7 Benefits Of Growing Up With Hippie Parents

7 Benefits Of Growing Up With Hippie Parents Hero Image

The word hippie means something different to everyone — but I like to associate it with what is arguably its original meaning: a person who embraces the ideological system of the 1960s based on the values of love and peace. We all know that there is often a stigma associated with the word "hippie" -- particularly that hippies are woo-woo, hallucinogenic drug users. But not all hippies are stoners, period.

My parents were hippies in the truest meaning of the word: they were baby boomers of the flower-child generation. They emphasized the virtues of love and peace, identified as anti-war, valued simple living and community and strove to live in harmony with nature. I didn't always see it at the time, but as I reflect on my childhood and how it helped shape who I am today, I am grateful for these seven benefits of growing up with hippie parents (among others!).

1. We ate organic and natural food — way before it was cool.

Some of my first memories from childhood are of pulling carrots from the garden. I couldn't even wait to wash the dirt off before munching on them. I grew up surrounded by sprout jars and pots of soaking beans and snacking on cherry tomatoes from the greenhouse. My school lunches of grilled tofu, brown rice and seaweed would sell for big bucks at today's chic organic cafes.
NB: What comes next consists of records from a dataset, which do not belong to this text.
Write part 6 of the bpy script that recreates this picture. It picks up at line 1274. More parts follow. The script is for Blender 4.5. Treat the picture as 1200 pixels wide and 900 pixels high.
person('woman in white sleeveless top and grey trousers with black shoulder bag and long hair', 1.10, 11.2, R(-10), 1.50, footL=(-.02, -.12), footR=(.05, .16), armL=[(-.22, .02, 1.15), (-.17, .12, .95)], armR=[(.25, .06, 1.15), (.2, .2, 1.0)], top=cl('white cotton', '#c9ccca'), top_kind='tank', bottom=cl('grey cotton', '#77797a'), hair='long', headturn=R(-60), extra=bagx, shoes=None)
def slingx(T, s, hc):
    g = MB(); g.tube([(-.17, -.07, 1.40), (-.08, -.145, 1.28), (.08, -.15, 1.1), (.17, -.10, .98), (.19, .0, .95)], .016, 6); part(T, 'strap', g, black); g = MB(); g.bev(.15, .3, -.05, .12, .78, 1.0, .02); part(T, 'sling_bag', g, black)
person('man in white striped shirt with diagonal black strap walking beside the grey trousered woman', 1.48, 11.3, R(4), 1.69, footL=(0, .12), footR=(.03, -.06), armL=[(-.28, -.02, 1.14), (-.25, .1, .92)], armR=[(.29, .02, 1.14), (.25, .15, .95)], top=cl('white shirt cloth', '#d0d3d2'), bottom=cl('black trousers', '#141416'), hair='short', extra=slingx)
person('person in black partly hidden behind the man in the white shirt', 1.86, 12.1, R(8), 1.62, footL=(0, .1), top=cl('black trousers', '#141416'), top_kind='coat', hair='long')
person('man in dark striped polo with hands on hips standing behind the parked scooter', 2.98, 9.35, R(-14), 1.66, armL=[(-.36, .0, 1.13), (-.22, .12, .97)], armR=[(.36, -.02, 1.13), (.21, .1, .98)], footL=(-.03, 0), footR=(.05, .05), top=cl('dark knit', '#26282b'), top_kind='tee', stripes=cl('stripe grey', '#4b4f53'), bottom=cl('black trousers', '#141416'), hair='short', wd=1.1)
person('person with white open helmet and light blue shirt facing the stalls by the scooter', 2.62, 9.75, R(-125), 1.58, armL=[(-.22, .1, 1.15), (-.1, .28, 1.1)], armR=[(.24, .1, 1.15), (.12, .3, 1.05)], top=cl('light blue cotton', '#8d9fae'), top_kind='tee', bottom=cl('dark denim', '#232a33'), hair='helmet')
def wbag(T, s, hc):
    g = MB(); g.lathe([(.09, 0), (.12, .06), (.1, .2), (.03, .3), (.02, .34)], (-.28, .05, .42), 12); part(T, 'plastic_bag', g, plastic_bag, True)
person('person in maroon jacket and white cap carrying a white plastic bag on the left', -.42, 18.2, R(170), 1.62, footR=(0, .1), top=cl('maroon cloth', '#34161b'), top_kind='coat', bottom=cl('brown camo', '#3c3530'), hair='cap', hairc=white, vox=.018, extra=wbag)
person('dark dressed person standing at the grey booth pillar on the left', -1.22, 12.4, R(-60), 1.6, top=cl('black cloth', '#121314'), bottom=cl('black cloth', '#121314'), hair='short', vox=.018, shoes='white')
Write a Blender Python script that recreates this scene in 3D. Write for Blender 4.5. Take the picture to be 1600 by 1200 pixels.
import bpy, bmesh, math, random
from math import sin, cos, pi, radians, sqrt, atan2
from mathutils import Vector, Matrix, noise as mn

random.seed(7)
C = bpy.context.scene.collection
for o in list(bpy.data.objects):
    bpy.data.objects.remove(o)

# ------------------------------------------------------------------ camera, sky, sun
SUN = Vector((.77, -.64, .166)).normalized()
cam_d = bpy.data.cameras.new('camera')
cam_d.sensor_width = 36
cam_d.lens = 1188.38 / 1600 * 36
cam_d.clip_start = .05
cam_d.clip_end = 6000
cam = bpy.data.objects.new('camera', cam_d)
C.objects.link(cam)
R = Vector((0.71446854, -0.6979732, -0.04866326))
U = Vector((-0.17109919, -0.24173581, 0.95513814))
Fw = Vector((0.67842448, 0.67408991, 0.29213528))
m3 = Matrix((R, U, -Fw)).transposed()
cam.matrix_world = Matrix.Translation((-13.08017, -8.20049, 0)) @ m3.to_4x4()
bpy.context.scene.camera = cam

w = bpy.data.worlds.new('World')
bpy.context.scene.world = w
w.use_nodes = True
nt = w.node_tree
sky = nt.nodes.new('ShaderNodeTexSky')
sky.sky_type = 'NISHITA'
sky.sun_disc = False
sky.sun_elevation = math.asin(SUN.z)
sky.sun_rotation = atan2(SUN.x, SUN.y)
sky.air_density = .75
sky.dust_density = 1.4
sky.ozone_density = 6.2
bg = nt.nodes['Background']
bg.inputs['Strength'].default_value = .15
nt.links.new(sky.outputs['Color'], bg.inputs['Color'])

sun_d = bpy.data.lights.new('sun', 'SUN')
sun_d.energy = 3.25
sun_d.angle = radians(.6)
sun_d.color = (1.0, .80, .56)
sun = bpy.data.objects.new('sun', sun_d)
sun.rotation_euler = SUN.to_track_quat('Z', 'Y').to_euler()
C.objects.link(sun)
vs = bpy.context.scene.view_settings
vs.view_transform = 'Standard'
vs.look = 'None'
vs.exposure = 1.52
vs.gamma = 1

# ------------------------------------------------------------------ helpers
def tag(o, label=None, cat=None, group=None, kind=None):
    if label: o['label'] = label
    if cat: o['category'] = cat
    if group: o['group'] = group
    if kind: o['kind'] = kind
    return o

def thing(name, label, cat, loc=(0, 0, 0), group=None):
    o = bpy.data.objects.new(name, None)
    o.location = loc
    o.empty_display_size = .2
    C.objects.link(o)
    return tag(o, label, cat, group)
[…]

2. Growing up without refined sugar made me have a distaste for it.

I was not allowed to eat white sugar as a kid — at least we didn't keep sweets around at home. Unsurprisingly, I would sneak candy and sugary cereal whenever I was at my friends' houses. But even with this desire for the "forbidden fruit," I was always met with undesirable consequences: refined sugar inevitably gave me a tummy ache, and ultimately never satisfied me as much as a ripe papaya or basket of freshly picked berries.

3. They showed me the magic of nature.

As early as I can remember, my parents took me camping, hiking and swimming (naked) in streams and hot springs. They pointed out native healing plants, encouraged me to look for fairies among the flowers and nurtured my love for animals. I developed a love for the natural world that never wore off.

4. I was taught respect for reusables.

We never had much money when I was growing up and got just about everything secondhand. Garage sales, thrift stores and free boxes were the treasure troves of my youth. Now, even though I can afford to buy new things, I don't see the point a lot of the time. I can find more unique items secondhand, because they aren't on the shelf next to hundreds more just like them. Also, items that are still in circulation in a secondhand shop are likely better made than new items of lesser quality.

Above all, though, my respect for reusables has to do with my respect for the environment, for the power of conservation, and for feeling fortunate in all of the ways I am already blessed.

5. I learned to value community.

Although there was a time during my childhood that I rolled my eyes and was embarrassed to hold hands in a community circle and sing "Simple Gifts," they are some of my fondest memories now that I have retroactive perspective. I am grateful to have known the sweetness of deep connection with a community of friends who feel like family. I now seek this kind of connection in all facets of my life.

6. Without television, my imagination and innovation blossomed.

For a large part of my childhood, my parents didn't have TV in our house, so I really had to tap into my imagination in order to feel engaged and entertained. In fact, I believe that my urgent need to harness the power of my imagination and creativity as a kid is one of the reasons I developed an entrepreneurial spirit.

7. They passed on their "new age" ideas about manifestation to me.

Like many hippies in my parents' generation, my parents were into "new age" books like A Course in Miracles. I remember my dad telling me when I was 10 years old that if I wanted to manifest something, all I had to do was visualize it and then imagine a rubber band stretching between me and the thing I wanted. The "structural tension" of the rubber band between me and whatever I wanted would draw it to me. This image, and the philosophy behind it, has probably been the greatest gift my hippie parents ever gave me.

Today, my husband has short hair and I wear makeup and shave my legs. We have jobs, drive cars and live in a city, but I still like to think of us as modern-day hippies, in the best sense of the word. We try to instill those same values in our kids that my hippie parents passed on to me — the values of real food, real nature, real community and the awareness that our thoughts have powerful effects, as do our actions. Peace out.